| RECORDED INFORMATION |
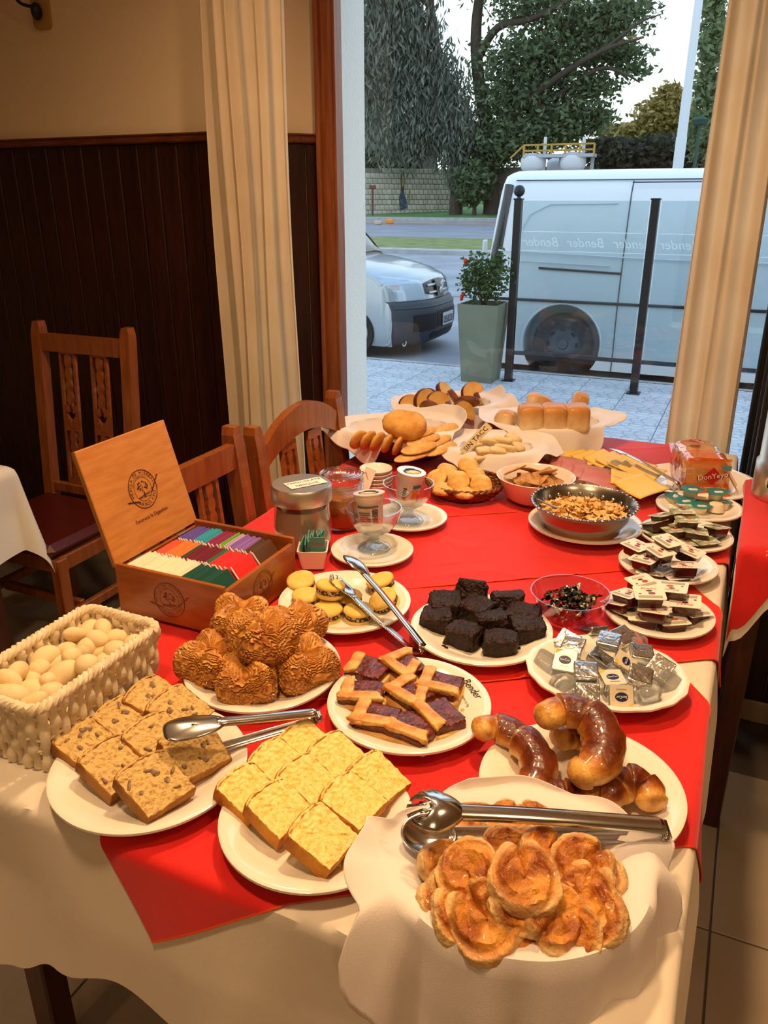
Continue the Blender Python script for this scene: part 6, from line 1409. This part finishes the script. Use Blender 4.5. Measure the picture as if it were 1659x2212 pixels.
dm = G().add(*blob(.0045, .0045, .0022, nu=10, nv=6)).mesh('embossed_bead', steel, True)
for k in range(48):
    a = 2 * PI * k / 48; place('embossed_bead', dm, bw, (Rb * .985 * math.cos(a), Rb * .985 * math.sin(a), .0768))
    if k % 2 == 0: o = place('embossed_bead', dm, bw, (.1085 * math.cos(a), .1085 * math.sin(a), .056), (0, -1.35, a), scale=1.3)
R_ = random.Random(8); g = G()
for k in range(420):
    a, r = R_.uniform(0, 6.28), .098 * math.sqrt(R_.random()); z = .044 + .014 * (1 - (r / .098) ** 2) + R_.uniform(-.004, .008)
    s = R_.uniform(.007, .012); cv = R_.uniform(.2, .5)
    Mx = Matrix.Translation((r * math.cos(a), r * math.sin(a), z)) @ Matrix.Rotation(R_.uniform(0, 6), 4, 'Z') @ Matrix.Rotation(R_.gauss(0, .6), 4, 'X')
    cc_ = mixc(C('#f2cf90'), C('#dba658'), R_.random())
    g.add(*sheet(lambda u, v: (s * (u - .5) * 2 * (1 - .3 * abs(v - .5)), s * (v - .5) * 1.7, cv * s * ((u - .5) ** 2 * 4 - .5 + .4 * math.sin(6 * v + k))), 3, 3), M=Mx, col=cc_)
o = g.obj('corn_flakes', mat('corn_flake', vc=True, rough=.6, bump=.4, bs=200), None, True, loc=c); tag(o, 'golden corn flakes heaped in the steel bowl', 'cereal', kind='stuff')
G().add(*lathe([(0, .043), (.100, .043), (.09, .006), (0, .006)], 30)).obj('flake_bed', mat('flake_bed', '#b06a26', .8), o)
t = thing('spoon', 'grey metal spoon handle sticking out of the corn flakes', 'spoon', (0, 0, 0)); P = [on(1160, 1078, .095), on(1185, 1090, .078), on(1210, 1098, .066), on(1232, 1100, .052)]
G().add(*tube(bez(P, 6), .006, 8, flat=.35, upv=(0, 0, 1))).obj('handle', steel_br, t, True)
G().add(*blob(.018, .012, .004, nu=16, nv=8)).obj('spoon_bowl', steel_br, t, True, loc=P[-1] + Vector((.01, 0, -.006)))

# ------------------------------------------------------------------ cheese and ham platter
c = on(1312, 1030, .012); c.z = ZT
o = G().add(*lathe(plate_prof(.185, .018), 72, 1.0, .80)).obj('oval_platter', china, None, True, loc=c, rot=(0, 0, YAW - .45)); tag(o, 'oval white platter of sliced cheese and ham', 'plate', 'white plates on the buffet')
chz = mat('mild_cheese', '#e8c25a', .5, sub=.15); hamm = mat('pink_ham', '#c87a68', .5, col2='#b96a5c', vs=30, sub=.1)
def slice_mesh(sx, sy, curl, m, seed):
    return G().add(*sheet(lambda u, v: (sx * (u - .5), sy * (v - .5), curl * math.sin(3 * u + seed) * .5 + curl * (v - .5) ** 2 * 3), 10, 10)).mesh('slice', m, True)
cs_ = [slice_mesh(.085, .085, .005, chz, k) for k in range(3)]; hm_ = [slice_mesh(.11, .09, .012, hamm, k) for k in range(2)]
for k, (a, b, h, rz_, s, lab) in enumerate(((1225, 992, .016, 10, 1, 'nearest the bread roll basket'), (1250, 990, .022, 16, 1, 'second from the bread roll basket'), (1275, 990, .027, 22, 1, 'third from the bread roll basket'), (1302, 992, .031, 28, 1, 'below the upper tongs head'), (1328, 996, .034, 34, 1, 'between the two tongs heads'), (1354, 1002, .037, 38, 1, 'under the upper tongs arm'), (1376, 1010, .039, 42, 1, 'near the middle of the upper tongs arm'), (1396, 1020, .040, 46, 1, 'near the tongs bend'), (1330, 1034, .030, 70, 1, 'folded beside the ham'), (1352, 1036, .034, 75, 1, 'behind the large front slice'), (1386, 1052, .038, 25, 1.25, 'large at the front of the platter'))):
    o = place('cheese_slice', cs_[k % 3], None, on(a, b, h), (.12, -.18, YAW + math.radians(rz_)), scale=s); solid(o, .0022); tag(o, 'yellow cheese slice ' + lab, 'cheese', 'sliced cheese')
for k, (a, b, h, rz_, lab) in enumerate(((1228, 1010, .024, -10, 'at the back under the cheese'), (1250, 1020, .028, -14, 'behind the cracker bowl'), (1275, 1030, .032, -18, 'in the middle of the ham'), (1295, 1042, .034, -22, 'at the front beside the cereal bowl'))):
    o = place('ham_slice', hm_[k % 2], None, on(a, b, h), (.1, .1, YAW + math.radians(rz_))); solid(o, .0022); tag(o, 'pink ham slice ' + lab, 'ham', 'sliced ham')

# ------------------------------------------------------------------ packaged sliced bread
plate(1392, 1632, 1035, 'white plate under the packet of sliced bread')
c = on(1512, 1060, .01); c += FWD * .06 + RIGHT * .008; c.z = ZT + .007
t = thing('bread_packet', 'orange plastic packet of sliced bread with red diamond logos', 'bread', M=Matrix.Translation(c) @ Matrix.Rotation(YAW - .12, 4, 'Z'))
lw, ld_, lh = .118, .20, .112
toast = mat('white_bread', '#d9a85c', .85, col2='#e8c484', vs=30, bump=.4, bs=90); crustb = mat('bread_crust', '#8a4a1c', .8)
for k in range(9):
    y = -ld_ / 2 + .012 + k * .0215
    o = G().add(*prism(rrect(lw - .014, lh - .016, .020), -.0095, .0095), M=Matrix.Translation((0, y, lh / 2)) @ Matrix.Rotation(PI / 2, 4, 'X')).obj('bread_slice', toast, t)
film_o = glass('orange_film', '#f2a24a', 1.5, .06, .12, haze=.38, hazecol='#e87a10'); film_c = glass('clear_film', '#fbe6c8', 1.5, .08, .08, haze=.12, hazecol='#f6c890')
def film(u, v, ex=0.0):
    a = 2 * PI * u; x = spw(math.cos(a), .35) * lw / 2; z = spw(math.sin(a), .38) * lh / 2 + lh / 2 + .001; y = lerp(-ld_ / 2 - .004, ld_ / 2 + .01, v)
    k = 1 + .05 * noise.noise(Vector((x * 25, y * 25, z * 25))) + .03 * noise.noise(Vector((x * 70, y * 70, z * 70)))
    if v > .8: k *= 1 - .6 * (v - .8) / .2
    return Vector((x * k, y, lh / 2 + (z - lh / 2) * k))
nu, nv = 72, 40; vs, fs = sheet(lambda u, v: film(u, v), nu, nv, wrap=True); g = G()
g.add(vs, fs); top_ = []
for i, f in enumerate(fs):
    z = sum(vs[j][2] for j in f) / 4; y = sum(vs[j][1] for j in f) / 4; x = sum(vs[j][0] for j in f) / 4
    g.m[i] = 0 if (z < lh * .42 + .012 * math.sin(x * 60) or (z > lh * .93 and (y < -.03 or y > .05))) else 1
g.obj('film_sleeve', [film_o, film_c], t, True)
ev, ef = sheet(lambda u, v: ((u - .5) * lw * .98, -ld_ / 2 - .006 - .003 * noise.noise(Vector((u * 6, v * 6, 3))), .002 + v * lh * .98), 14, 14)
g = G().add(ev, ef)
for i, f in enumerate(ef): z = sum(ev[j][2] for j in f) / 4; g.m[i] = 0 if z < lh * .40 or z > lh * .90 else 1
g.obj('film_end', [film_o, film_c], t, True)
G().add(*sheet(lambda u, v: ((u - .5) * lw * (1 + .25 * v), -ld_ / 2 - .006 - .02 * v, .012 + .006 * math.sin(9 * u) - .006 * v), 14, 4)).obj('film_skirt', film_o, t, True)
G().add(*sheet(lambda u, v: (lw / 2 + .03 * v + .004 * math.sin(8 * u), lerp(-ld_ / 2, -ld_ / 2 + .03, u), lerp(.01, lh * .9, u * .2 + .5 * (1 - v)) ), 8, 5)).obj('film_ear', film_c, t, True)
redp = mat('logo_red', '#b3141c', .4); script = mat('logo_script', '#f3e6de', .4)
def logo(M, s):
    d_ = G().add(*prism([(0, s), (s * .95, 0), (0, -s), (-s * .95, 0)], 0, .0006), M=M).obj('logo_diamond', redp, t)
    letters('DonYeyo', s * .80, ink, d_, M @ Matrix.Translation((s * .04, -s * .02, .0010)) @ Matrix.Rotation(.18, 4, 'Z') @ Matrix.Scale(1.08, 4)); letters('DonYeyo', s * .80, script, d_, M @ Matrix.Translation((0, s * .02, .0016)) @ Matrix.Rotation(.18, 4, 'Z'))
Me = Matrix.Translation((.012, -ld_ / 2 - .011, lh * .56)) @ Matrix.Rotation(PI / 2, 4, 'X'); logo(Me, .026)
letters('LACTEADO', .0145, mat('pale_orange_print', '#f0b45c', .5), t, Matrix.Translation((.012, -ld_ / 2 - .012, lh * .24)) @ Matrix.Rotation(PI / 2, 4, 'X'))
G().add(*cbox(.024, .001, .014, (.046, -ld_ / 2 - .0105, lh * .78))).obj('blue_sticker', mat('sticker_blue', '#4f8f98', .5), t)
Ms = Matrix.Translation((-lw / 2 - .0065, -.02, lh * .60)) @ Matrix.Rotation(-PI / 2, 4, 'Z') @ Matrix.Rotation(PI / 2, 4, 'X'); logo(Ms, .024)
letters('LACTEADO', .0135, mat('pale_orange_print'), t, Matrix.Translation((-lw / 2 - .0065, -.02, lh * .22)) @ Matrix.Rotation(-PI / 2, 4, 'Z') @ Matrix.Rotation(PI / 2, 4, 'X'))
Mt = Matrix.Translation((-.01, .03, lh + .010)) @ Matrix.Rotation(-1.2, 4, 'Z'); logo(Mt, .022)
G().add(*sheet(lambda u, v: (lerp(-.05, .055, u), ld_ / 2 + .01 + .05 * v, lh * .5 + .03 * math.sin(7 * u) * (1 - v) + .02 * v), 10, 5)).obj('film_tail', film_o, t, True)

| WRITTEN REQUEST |
Write out every line of the listing that holds the word "from".

| RESULT OF THIS EXERCISE |
Continue the Blender Python script for this scene: part 6, from line 1409. This part finishes the script. Use Blender 4.5. Measure the picture as if it were 1659x2212 pixels.
for k, (a, b, h, rz_, s, lab) in enumerate(((1225, 992, .016, 10, 1, 'nearest the bread roll basket'), (1250, 990, .022, 16, 1, 'second from the bread roll basket'), (1275, 990, .027, 22, 1, 'third from the bread roll basket'), (1302, 992, .031, 28, 1, 'below the upper tongs head'), (1328, 996, .034, 34, 1, 'between the two tongs heads'), (1354, 1002, .037, 38, 1, 'under the upper tongs arm'), (1376, 1010, .039, 42, 1, 'near the middle of the upper tongs arm'), (1396, 1020, .040, 46, 1, 'near the tongs bend'), (1330, 1034, .030, 70, 1, 'folded beside the ham'), (1352, 1036, .034, 75, 1, 'behind the large front slice'), (1386, 1052, .038, 25, 1.25, 'large at the front of the platter'))):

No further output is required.